Violence, too, is treated with remarkable restraint. Rather than staging executions or massacres in graphic detail, Lav Diaz often directs the camera toward those who order the violence, not those who physically enact it. The act itself frequently occurs off-screen. This choice stands in stark contrast to contemporary cinema and television, where violence is often aestheticized and fetishized. In Magellan, violence is neither sensationalized nor sanitized; it is rendered through absence, implication, and moral weight.
Magellan on a raft on a river. Photo courtesy of Janus Films.
Although often described as contemplative cinema, Magellan goes beyond mere contemplation. What the viewer is invited to contemplate is not only the image, but the slow, laborious process of historical reconstruction itself. Lav Diaz refuses to accelerate history for the sake of narrative efficiency. Instead, he allows time to function as an ethical dimension of the film, time to observe, to endure, and to reckon with the consequences of colonial violence.
It is also worth noting that Magellan was co-produced by Albert Serra, the Catalan filmmaker known for his radically subversive approach to historical cinema. Serra’s involvement situates the film within a lineage of contemporary auteurs who systematically dismantle heroic narratives and challenge the aesthetic conventions of the historical genre. His presence as co-producer reinforces Magellan’s commitment to anti-spectacle, temporal rigor, and ethical discomfort. Furthermore, Magellan marks Lav Diaz’s first color film in over a decade, following a long period in which his work was predominantly shot in black and white. The return to color is not ornamental but deeply considered, aligning with the film’s project of historical reconstruction and sensory immersion, and signaling a new yet coherent phase in Lav Diaz’s cinematic practice.
Ultimately, Magellan is a film about perspective, power, and historical authorship.
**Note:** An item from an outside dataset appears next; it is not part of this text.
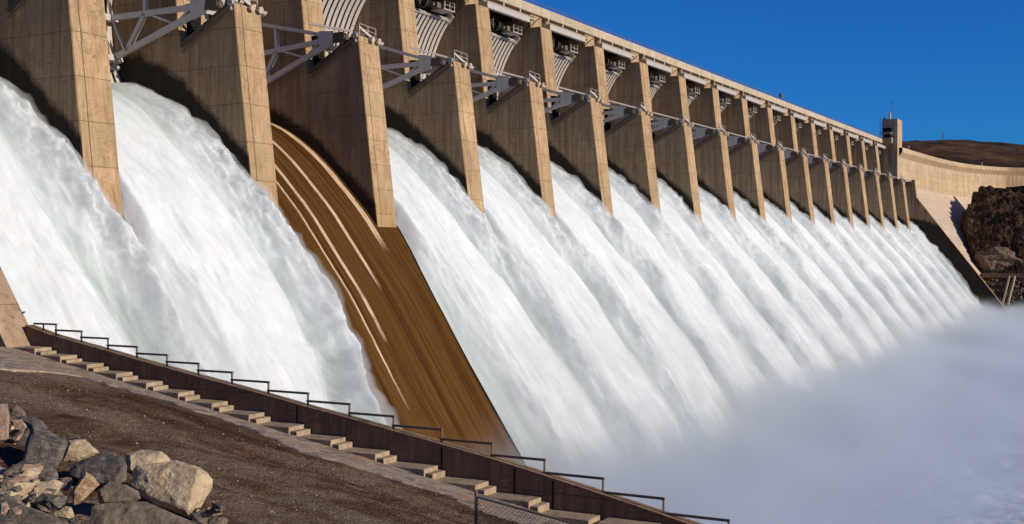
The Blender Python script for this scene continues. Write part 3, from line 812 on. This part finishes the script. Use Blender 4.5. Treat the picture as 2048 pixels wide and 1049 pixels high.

By ultimately redirecting the narrative toward the enslaved Enrique and dismantling the myth of the conquering hero, Lav Diaz reveals history as a contested terrain rather than a closed record. The film reminds us that history is not a neutral inheritance, but a construction shaped by omission, domination, and repetition. In reclaiming cinema as a space for historical interrogation, Magellan offers not answers, but a profoundly necessary disturbance, one that resonates far beyond the Philippines, reaching into the shared colonial histories of the global South.
Wooden idols burned following the community’s conversion to Christianity, as villagers watch in silence. Photo courtesy of Janus Films.